_WRITTEN REQUEST_
Give only the number of lines that include the string "scene".

_COLLECTED MATERIAL_
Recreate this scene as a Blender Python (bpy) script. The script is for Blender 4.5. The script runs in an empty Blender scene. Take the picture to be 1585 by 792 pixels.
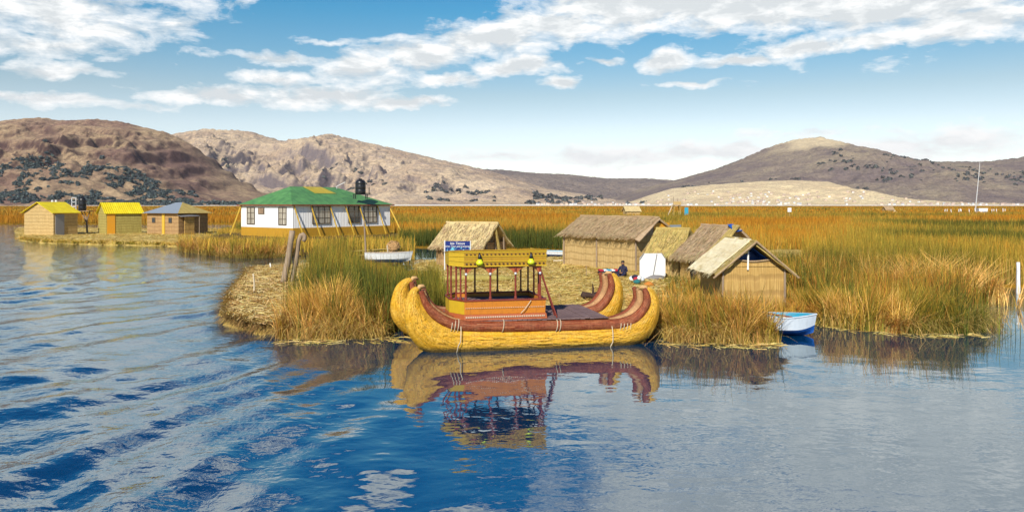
import bpy, bmesh, math, random
import numpy as np
from mathutils import Vector, Matrix
random.seed(7); RNG = np.random.default_rng(11)
PI = math.pi
sc = bpy.context.scene
COL = sc.collection
F, CX, HY, H = 1200.0, 792.5, 317.0, 4.2

def at(px, Y): return (px-CX)/F*Y
def zz(py, Y): return H-(py-HY)/F*Y
def G(px, py, z=0.0):
    Y = F*(H-z)/(py-HY); return (at(px, Y), Y)
def Gp(pts, z=0.0): return [G(a, b, z) for a, b in pts]

# ------------------------------------------------------------------ noise
def vnoise(x, y, seed=0):
    xi = np.floor(x).astype(np.int64); yi = np.floor(y).astype(np.int64)
    xf = x-xi; yf = y-yi
    def h(a, b):
        n = (a*374761393+b*668265263+seed*974711) & 0x7fffffff
        n = ((n ^ (n >> 13))*1274126177) & 0x7fffffff
        n = (n ^ (n >> 16)) & 0xffff
        return n/65535.0
    u = xf*xf*xf*(xf*(xf*6-15)+10); v = yf*yf*yf*(yf*(yf*6-15)+10)
    return (h(xi, yi)*(1-u)+h(xi+1, yi)*u)*(1-v)+(h(xi, yi+1)*(1-u)+h(xi+1, yi+1)*u)*v
def fbm(x, y, octv=5, seed=0, ridged=False, gain=.5):
    x = np.asarray(x, float); y = np.asarray(y, float)
    s = 0; a = 1; t = 0; cs, sn = math.cos(.6), math.sin(.6)
    for i in range(octv):
        n = vnoise(x, y, seed+i*17)
        if ridged: n = 1-np.abs(2*n-1)
        s = s+a*n; t += a; a *= gain
        x, y = (x*cs-y*sn)*2.03+13.1, (x*sn+y*cs)*2.03+7.7
    return s/t
def inpoly(x, y, poly):
    r = np.zeros(x.shape, bool); n = len(poly)
    for i in range(n):
        x1, y1 = poly[i]; x2, y2 = poly[(i+1) % n]
        if y1 == y2: continue
        c = ((y1 > y) != (y2 > y)) & (x < (x2-x1)*(y-y1)/(y2-y1)+x1)
        r ^= c
    return r
def dpoly(x, y, poly):
    d = np.full(x.shape, 1e9); n = len(poly)
    for i in range(n):
        x1, y1 = poly[i]; x2, y2 = poly[(i+1) % n]
        dx, dy = x2-x1, y2-y1; L = dx*dx+dy*dy+1e-12
        t = np.clip(((x-x1)*dx+(y-y1)*dy)/L, 0, 1)
        d = np.minimum(d, np.hypot(x-x1-t*dx, y-y1-t*dy))
    return np.where(inpoly(x, y, poly), d, -d)

# ------------------------------------------------------------------ materials
class NT:
    def __init__(s, name, world=False):
        if world:
            s.o = bpy.data.worlds.new(name)
        else:
            s.o = bpy.data.materials.new(name)
        s.o.use_nodes = True; s.t = s.o.node_tree; s.t.nodes.clear()
    def n(s, typ, ins=None, **kw):
        nd = s.t.nodes.new(typ)
        for k, v in kw.items(): setattr(nd, k, v)
        for k, v in (ins or {}).items():
            sk = nd.inputs[k]
            if isinstance(v, bpy.types.NodeSocket): s.t.links.new(v, sk)
            else: sk.default_value = v
        return nd
    def m(s, op, a, b=0.0, c=0.0, clamp=False):
        return s.n('ShaderNodeMath', {0: a, 1: b, 2: c}, operation=op, use_clamp=clamp).outputs[0]
    def vm(s, op, a, b=(0, 0, 0)):
        return s.n('ShaderNodeVectorMath', {0: a, 1: b}, operation=op)
    def mix(s, f, a, b, mode='MIX'):
        nd = s.n('ShaderNodeMix', data_type='RGBA', blend_type=mode)
        for i, v in ((0, f), (6, a), (7, b)):
            if isinstance(v, bpy.types.NodeSocket): s.t.links.new(v, nd.inputs[i])
            else: nd.inputs[i].default_value = v if not isinstance(v, tuple) or len(v) == 4 else (*v, 1)
        return nd.outputs[2]
    def ramp(s, f, stops):
        nd = s.n('ShaderNodeValToRGB', {0: f}); e = nd.color_ramp.elements
        while len(e) < len(stops): e.new(.5)
        for i, (p, c) in enumerate(stops):
            e[i].position = p; e[i].color = (*c, 1) if isinstance(c, tuple) else (c, c, c, 1)
        return nd.outputs[0]
    def noise(s, vec, scale, detail=4, rough=.55, dist=0.0):
        return s.n('ShaderNodeTexNoise', {'Vector': vec, 'Scale': scale, 'Detail': detail, 'Roughness': rough, 'Distortion': dist}).outputs[0]
    def co(s, which='Object', scale=(1, 1, 1)):
        tc = s.n('ShaderNodeTexCoord').outputs[which]
        return s.n('ShaderNodeMapping', {'Vector': tc, 'Scale': scale}).outputs[0]
    def bsdf(s, col, rough=.8, bump=None, bstr=.3, bdist=.02, spec=.3, metal=0.0):
        p = s.n('ShaderNodeBsdfPrincipled')
        for k, v in (('Base Color', col), ('Roughness', rough), ('Specular IOR Level', spec), ('Metallic', metal)):
            if isinstance(v, bpy.types.NodeSocket): s.t.links.new(v, p.inputs[k])
            else: p.inputs[k].default_value = (*v, 1) if isinstance(v, tuple) and len(v) == 3 else v
        if bump is not None:
            b = s.n('ShaderNodeBump', {'Height': bump, 'Strength': bstr, 'Distance': bdist})
            s.t.links.new(b.outputs[0], p.inputs['Normal'])
        s.out(p.outputs[0]); return p
    def out(s, sh, kind='Surface'):
        o = s.n('ShaderNodeOutputMaterial' if isinstance(s.o, bpy.types.Material) else 'ShaderNodeOutputWorld')
        s.t.links.new(sh, o.inputs[kind])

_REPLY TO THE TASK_
2